La Somalia, secondo le Nazioni Unite, nel 2019 è fra i Paesi più coinvolti con 1.500 ragazzini, per lo più rapiti da al-Shabaab. Ma anche esercito e polizia, li hanno utilizzati in quasi 200 casi. Nella Repubblica democratica del Congo (Rdc) oltre 2.500 minori sono stati reclutati dal 2008 e utilizzati fino al loro rilascio, nel 2019, da decine di guerriglie. L'aberrante fenomeno interessa anche il Sahel, nella Repubblica Centrafricana l'Onu ha accertato almeno 200 nuovi casi di minorenni utilizzati come soldati e altrettanti nel Mali. Il compito di questi piccoli non è “solo” di combattere, ma anche di svolgere altri ruoli:cuochi, facchini, messaggeri. Le ragazzine, invece, sono destinate da Boko Haram in Nigeria, ad attentati suicidi e sono costrette a fare le “schiave sessuali”. Le violenze sessuali, purtroppo, sono ampiamente usate, dalle guerriglie e dagli eserciti, nel Congo, Somalia, Repubblica Centrafricana, Somalia, Sudan e Sud Sudan.
I minori trasformati in soldati sono sottoposti a violenze di ogni tipo: uccisioni, torture, mutiliazioni, violenze sessuali ed uso di droghe, somministrate per eliminare dolore e paura, gravidanze indesiderate e Aids. Del resto, i bambini, spiegava in passato Olara Otunnu, Rappresentante speciale del segretario generale Onu per i bambini nei conflitti armati «non sono ancora pienamente coscienti delle loro azioni:possono essere facilmente indottrinati e trasformati in spietate macchine belliche». I fanciulli, inoltre, non disertano, non chiedono stipendi e per loro l'esercito rappresenta l'unico modo per potersi nutrire. Le attività belliche, inoltre, privilegiano la distruzione di ospedali e scuole, calpestando le convenzioni internazionali, nell'adozione delle quali l'Italia ha svolto un ruolo significativo, in tal modo migliaia di persone si vedono negati diritti fondamentali. Nel solo 2019 l'Onu ha accertato, infatti, almeno mille attacchi contro scuole ed ospedali, con il raddoppio, rispetto al passato, di quelli colpiti dagli eserciti, soprattutto in Somalia.

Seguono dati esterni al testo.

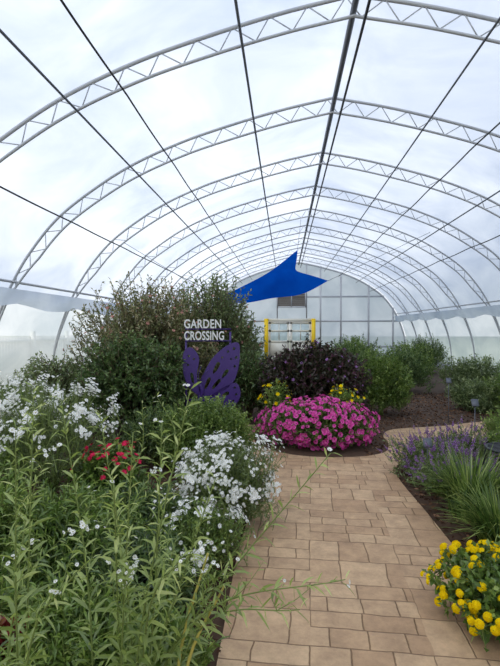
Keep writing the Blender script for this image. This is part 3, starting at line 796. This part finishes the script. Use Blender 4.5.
# ---------------------------------------------------------------- world, sun, camera
w = bpy.data.worlds.new('sky'); scene.world = w; w.use_nodes = True
nt = w.node_tree; nt.nodes.clear()
out = nt.nodes.new('ShaderNodeOutputWorld'); bg = nt.nodes.new('ShaderNodeBackground'); tc = nt.nodes.new('ShaderNodeTexCoord')
sp = nt.nodes.new('ShaderNodeSeparateXYZ'); nt.links.new(tc.outputs['Generated'], sp.inputs[0])
cr = nt.nodes.new('ShaderNodeValToRGB'); E = cr.color_ramp.elements
E[0].position = 0.0; E[0].color = (1.0, 1.0, 1.0, 1); E[1].position = .9; E[1].color = lin(184, 204, 232)
x_ = E.new(.25); x_.color = lin(232, 238, 246)
nt.links.new(sp.outputs['Z'], cr.inputs[0])
nz = nt.nodes.new('ShaderNodeTexNoise'); nz.inputs['Scale'].default_value = 2.2; nz.inputs['Detail'].default_value = 5
nt.links.new(tc.outputs['Generated'], nz.inputs['Vector'])
c2 = nt.nodes.new('ShaderNodeValToRGB'); c2.color_ramp.elements[0].position = .4; c2.color_ramp.elements[0].color = (.82, .86, .92, 1)
c2.color_ramp.elements[1].position = .65; c2.color_ramp.elements[1].color = (1.1, 1.1, 1.08, 1)
nt.links.new(nz.outputs['Fac'], c2.inputs[0])
mx = nt.nodes.new('ShaderNodeMix'); mx.data_type = 'RGBA'; mx.blend_type = 'MULTIPLY'; mx.inputs[0].default_value = 1
nt.links.new(cr.outputs[0], mx.inputs[6]); nt.links.new(c2.outputs[0], mx.inputs[7])
nt.links.new(mx.outputs[2], bg.inputs[0]); bg.inputs[1].default_value = 1.15
nt.links.new(bg.outputs[0], out.inputs[0])
sd = bpy.data.lights.new('sun', 'SUN'); sd.energy = 4.6; sd.angle = math.radians(25); sd.color = (1, .94, .85)
so = bpy.data.objects.new('sun', sd); COL.objects.link(so); so.rotation_euler = (math.radians(30), math.radians(-28), 0)

cd = bpy.data.cameras.new('camera'); cam = bpy.data.objects.new('camera', cd); COL.objects.link(cam)
cam.location = (0, 0, EYE); cam.rotation_euler = (math.radians(90-.6), 0, math.radians(4.17))
cd.sensor_fit = 'VERTICAL'; cd.sensor_height = 24; cd.lens = 24*480/666; cd.clip_start = .02; cd.clip_end = 300
scene.camera = cam
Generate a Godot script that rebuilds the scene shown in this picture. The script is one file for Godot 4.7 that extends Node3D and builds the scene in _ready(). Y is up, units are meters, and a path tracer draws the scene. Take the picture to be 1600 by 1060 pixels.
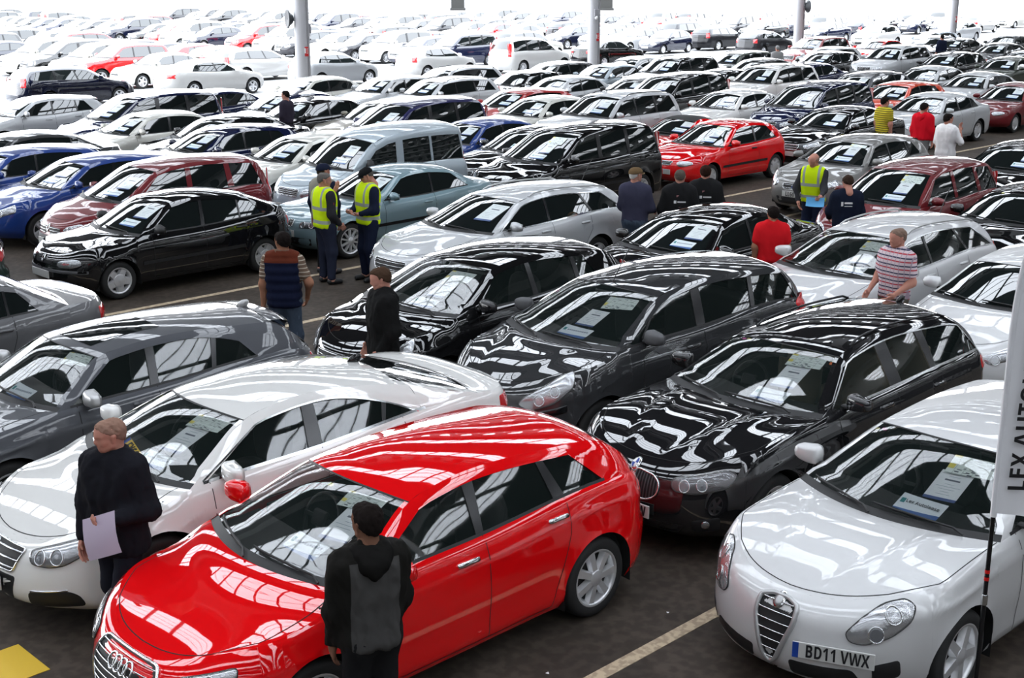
extends Node3D

var M := Mats.new()
var shapes := []
var paints := {}
var taken := {}

class Mats:
	var tyre; var rim; var rim_dark; var dark; var black; var gloss_black; var gap; var well; var chrome; var glass; var dark_glass; var clear; var lamp; var lamp_dark; var lens; var grille; var tail; var plate; var plate_yellow; var ink; var blue; var badge_face; var white; var mirror; var cabin; var seat; var seat_beige; var softtop; var orange; var red; var grey_plastic; var silver

	static func mat(c: Color, rough: float, metal := 0.0, coat := 0.0) -> StandardMaterial3D:
		var m := StandardMaterial3D.new()
		m.albedo_color = c.linear_to_srgb()
		m.roughness = rough
		m.metallic = metal
		if coat > 0.0:
			m.clearcoat_enabled = true
			m.clearcoat = coat
			m.clearcoat_roughness = 0.03
		return m

	func _init() -> void:
		tyre = mat(Color(0.012, 0.012, 0.012), 0.75)
		rim = mat(Color(0.66, 0.66, 0.67), 0.3, 0.6)
		rim_dark = mat(Color(0.12, 0.12, 0.13), 0.35, 0.7)
		dark = mat(Color(0.01, 0.01, 0.01), 0.6)
		black = mat(Color(0.012, 0.012, 0.013), 0.55)
		gloss_black = mat(Color(0.008, 0.008, 0.009), 0.15)
		gap = mat(Color(0.006, 0.006, 0.006), 0.9)
		well = mat(Color(0.006, 0.006, 0.006), 0.95)
		chrome = mat(Color(0.72, 0.73, 0.74), 0.12, 1.0)
		glass = mat(Color(0.02, 0.03, 0.028), 0.02)
		glass.transparency = BaseMaterial3D.TRANSPARENCY_ALPHA
		glass.albedo_color.a = 0.18
		glass.metallic_specular = 0.6
		dark_glass = mat(Color(0.008, 0.011, 0.011), 0.02, 0.0, 1.0)
		dark_glass.clearcoat_roughness = 0.01
		dark_glass.metallic_specular = 0.6
		clear = mat(Color(0.9, 0.9, 0.9), 0.02)
		clear.transparency = BaseMaterial3D.TRANSPARENCY_ALPHA
		clear.albedo_color.a = 0.06
		lamp = mat(Color(0.5, 0.51, 0.53), 0.22, 0.85, 1.0)
		lamp_dark = mat(Color(0.10, 0.10, 0.11), 0.25, 0.6, 1.0)
		lens = mat(Color(0.16, 0.17, 0.19), 0.08, 0.6, 1.0)
		grille = mat(Color(0.008, 0.008, 0.009), 0.6)
		tail = mat(Color(0.55, 0.012, 0.015), 0.12, 0.0, 1.0)
		plate = mat(Color(0.55, 0.55, 0.53), 0.4)
		plate_yellow = mat(Color(0.85, 0.56, 0.02), 0.4)
		ink = mat(Color(0.008, 0.008, 0.01), 0.5)
		blue = mat(Color(0.01, 0.05, 0.30), 0.4)
		badge_face = mat(Color(0.03, 0.03, 0.04), 0.2)
		white = mat(Color(0.8, 0.8, 0.8), 0.4)
		mirror = mat(Color(0.8, 0.82, 0.84), 0.03, 1.0)
		cabin = mat(Color(0.016, 0.017, 0.017), 0.7)
		seat = mat(Color(0.03, 0.031, 0.031), 0.9)
		seat_beige = mat(Color(0.22, 0.19, 0.14), 0.8)
		softtop = mat(Color(0.02, 0.02, 0.02), 0.9)
		orange = mat(Color(0.7, 0.18, 0.01), 0.2, 0.0, 1.0)
		red = mat(Color(0.6, 0.01, 0.01), 0.4)
		grey_plastic = mat(Color(0.08, 0.08, 0.085), 0.6)
		silver = mat(Color(0.5, 0.5, 0.5), 0.3, 0.6)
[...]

Nel 2019, grazie all'Unicef, oltre 13.000 minori sono stati separati da eserciti e guerriglie, ma la mancanza di fondi mette a rischio una smobilitazione duratura e il loro reinserimento nella società, in Paesi poverissimi
È fondamentale punire questi crimini per rompere il muro dell'impunità. La Corte penale internazionale (Cpi) considera l'arruolamento di bambini al di sotto dei 15 anni come un crimine di guerra. lcuni signori della guerra del Congo sono stati condannati, come, Dominic Ongwen, uno dei capi del Lord's Resistance Army del fanatico Joseph Kony, che ha terrorizzato in Nord Uganda. Anche l'ex presidente del Sudan Omar el- Bashir è incriminato dalla Cpi per i reati commessi in Darfur.
È evidente che la pace resta il mezzo più potente, per eliminare tante sofferenze, ma è necessario che i Paesi occidentali aiutino questi Paesi ad uscire dai conflitti e dal sottosviluppo con politiche mirate, con un nuovo paradigma.